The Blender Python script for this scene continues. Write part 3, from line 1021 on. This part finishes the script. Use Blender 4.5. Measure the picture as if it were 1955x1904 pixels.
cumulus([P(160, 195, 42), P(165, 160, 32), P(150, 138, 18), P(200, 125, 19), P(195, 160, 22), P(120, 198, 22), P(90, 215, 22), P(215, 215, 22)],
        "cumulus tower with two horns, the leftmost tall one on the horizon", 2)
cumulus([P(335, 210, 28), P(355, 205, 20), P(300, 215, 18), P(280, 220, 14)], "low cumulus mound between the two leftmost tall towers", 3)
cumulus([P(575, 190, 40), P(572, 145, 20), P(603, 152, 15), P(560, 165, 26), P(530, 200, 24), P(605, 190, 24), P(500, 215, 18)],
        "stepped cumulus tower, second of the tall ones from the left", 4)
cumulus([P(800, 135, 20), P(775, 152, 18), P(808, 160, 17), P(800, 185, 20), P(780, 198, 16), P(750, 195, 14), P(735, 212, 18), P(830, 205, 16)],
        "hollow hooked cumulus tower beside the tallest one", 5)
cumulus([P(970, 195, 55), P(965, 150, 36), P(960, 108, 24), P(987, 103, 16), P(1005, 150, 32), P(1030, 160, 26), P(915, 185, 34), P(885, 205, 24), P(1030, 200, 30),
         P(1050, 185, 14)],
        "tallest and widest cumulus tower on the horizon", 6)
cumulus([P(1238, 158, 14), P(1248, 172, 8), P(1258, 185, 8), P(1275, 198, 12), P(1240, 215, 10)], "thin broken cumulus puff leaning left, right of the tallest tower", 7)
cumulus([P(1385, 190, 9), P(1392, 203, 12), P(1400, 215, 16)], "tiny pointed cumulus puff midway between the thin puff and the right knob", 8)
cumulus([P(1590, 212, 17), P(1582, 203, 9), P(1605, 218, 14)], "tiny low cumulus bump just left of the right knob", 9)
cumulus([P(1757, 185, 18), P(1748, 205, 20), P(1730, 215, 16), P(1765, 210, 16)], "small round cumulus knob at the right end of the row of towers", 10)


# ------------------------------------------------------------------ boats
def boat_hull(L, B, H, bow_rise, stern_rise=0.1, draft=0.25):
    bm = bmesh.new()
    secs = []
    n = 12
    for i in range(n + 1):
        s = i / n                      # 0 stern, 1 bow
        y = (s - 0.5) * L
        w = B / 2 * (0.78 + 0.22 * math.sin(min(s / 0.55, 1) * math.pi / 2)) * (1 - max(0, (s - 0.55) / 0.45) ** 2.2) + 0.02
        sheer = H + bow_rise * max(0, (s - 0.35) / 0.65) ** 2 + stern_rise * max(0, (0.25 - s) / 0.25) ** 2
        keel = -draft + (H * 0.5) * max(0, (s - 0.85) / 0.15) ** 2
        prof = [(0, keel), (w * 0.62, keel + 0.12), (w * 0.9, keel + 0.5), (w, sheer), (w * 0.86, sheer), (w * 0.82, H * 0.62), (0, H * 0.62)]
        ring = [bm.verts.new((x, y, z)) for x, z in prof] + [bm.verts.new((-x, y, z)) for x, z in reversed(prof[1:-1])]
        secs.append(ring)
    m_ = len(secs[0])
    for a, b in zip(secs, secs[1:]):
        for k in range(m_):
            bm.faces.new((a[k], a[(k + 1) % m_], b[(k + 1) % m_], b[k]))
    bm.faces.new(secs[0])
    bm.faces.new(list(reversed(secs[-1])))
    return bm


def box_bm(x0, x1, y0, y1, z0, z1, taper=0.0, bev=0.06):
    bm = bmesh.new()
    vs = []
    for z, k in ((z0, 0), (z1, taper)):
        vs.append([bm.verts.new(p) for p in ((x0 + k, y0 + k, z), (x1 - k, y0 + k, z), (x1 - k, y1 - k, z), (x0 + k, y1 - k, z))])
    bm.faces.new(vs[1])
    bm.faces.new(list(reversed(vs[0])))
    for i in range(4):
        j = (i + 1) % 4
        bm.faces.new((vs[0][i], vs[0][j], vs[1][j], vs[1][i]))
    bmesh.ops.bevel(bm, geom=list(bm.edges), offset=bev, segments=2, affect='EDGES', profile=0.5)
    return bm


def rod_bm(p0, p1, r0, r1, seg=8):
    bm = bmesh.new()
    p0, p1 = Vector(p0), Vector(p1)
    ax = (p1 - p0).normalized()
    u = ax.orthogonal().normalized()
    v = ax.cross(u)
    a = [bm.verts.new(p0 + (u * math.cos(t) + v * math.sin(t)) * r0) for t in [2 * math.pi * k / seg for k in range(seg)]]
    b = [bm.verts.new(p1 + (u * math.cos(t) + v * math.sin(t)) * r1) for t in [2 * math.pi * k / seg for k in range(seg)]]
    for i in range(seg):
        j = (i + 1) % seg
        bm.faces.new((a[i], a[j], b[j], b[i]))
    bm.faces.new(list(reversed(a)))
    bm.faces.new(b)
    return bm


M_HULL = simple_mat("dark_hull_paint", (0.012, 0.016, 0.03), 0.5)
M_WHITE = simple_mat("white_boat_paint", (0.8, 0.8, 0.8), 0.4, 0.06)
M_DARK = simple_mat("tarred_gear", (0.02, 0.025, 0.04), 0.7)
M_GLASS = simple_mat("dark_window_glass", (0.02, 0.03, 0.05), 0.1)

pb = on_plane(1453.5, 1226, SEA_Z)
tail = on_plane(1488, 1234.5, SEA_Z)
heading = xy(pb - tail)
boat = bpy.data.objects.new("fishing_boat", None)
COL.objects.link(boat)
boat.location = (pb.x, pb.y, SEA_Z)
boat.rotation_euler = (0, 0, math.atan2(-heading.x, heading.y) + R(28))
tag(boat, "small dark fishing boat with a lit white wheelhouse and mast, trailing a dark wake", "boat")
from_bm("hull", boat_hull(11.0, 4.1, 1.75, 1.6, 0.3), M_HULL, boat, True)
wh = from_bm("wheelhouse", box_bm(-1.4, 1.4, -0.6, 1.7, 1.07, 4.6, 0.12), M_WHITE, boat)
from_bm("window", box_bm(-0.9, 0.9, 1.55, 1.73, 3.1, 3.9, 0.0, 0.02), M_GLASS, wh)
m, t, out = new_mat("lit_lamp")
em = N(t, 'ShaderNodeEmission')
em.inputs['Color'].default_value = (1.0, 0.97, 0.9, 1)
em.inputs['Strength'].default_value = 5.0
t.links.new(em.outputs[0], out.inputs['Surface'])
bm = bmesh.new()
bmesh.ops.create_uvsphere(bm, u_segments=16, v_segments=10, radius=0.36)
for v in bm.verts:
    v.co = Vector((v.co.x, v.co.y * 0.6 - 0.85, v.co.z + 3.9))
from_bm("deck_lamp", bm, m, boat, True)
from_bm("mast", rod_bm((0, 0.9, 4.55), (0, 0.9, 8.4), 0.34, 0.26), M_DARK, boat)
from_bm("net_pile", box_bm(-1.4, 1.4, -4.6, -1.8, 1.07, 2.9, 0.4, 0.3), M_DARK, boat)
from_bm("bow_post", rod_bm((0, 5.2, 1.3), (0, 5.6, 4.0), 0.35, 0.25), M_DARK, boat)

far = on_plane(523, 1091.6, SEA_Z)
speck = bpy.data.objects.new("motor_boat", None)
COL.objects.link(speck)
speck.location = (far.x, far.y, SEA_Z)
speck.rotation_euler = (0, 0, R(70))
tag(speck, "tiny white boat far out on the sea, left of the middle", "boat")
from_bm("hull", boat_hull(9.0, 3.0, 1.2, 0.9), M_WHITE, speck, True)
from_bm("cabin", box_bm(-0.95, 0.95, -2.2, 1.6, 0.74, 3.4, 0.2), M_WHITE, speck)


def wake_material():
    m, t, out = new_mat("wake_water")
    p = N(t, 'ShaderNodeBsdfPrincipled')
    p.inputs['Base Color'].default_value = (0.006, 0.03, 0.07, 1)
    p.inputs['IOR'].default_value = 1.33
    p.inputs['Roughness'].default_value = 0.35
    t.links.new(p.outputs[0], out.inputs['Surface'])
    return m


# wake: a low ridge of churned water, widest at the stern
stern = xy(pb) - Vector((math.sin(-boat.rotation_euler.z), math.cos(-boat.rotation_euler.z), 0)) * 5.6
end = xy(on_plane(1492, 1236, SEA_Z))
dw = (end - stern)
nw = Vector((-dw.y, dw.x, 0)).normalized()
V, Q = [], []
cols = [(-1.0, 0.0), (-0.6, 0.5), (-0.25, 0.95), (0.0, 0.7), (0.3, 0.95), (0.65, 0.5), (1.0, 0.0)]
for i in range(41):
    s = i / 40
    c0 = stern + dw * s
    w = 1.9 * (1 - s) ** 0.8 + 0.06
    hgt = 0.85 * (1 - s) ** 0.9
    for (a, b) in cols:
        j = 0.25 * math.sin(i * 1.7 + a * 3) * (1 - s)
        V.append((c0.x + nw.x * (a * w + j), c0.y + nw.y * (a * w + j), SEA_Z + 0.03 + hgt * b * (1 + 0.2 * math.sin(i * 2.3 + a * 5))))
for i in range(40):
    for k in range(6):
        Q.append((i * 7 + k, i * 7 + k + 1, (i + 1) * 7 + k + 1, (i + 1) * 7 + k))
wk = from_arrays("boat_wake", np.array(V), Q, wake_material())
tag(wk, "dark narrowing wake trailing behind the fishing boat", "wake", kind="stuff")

===============

__REQUIREMENTS__:
From the top of the listing above, restate each line word for word up to and including the line with "round cumulus knob"; add nothing else.

__SOLUTION TO THIS TASK__:
The Blender Python script for this scene continues. Write part 3, from line 1021 on. This part finishes the script. Use Blender 4.5. Measure the picture as if it were 1955x1904 pixels.
cumulus([P(160, 195, 42), P(165, 160, 32), P(150, 138, 18), P(200, 125, 19), P(195, 160, 22), P(120, 198, 22), P(90, 215, 22), P(215, 215, 22)],
        "cumulus tower with two horns, the leftmost tall one on the horizon", 2)
cumulus([P(335, 210, 28), P(355, 205, 20), P(300, 215, 18), P(280, 220, 14)], "low cumulus mound between the two leftmost tall towers", 3)
cumulus([P(575, 190, 40), P(572, 145, 20), P(603, 152, 15), P(560, 165, 26), P(530, 200, 24), P(605, 190, 24), P(500, 215, 18)],
        "stepped cumulus tower, second of the tall ones from the left", 4)
cumulus([P(800, 135, 20), P(775, 152, 18), P(808, 160, 17), P(800, 185, 20), P(780, 198, 16), P(750, 195, 14), P(735, 212, 18), P(830, 205, 16)],
        "hollow hooked cumulus tower beside the tallest one", 5)
cumulus([P(970, 195, 55), P(965, 150, 36), P(960, 108, 24), P(987, 103, 16), P(1005, 150, 32), P(1030, 160, 26), P(915, 185, 34), P(885, 205, 24), P(1030, 200, 30),
         P(1050, 185, 14)],
        "tallest and widest cumulus tower on the horizon", 6)
cumulus([P(1238, 158, 14), P(1248, 172, 8), P(1258, 185, 8), P(1275, 198, 12), P(1240, 215, 10)], "thin broken cumulus puff leaning left, right of the tallest tower", 7)
cumulus([P(1385, 190, 9), P(1392, 203, 12), P(1400, 215, 16)], "tiny pointed cumulus puff midway between the thin puff and the right knob", 8)
cumulus([P(1590, 212, 17), P(1582, 203, 9), P(1605, 218, 14)], "tiny low cumulus bump just left of the right knob", 9)
cumulus([P(1757, 185, 18), P(1748, 205, 20), P(1730, 215, 16), P(1765, 210, 16)], "small round cumulus knob at the right end of the row of towers", 10)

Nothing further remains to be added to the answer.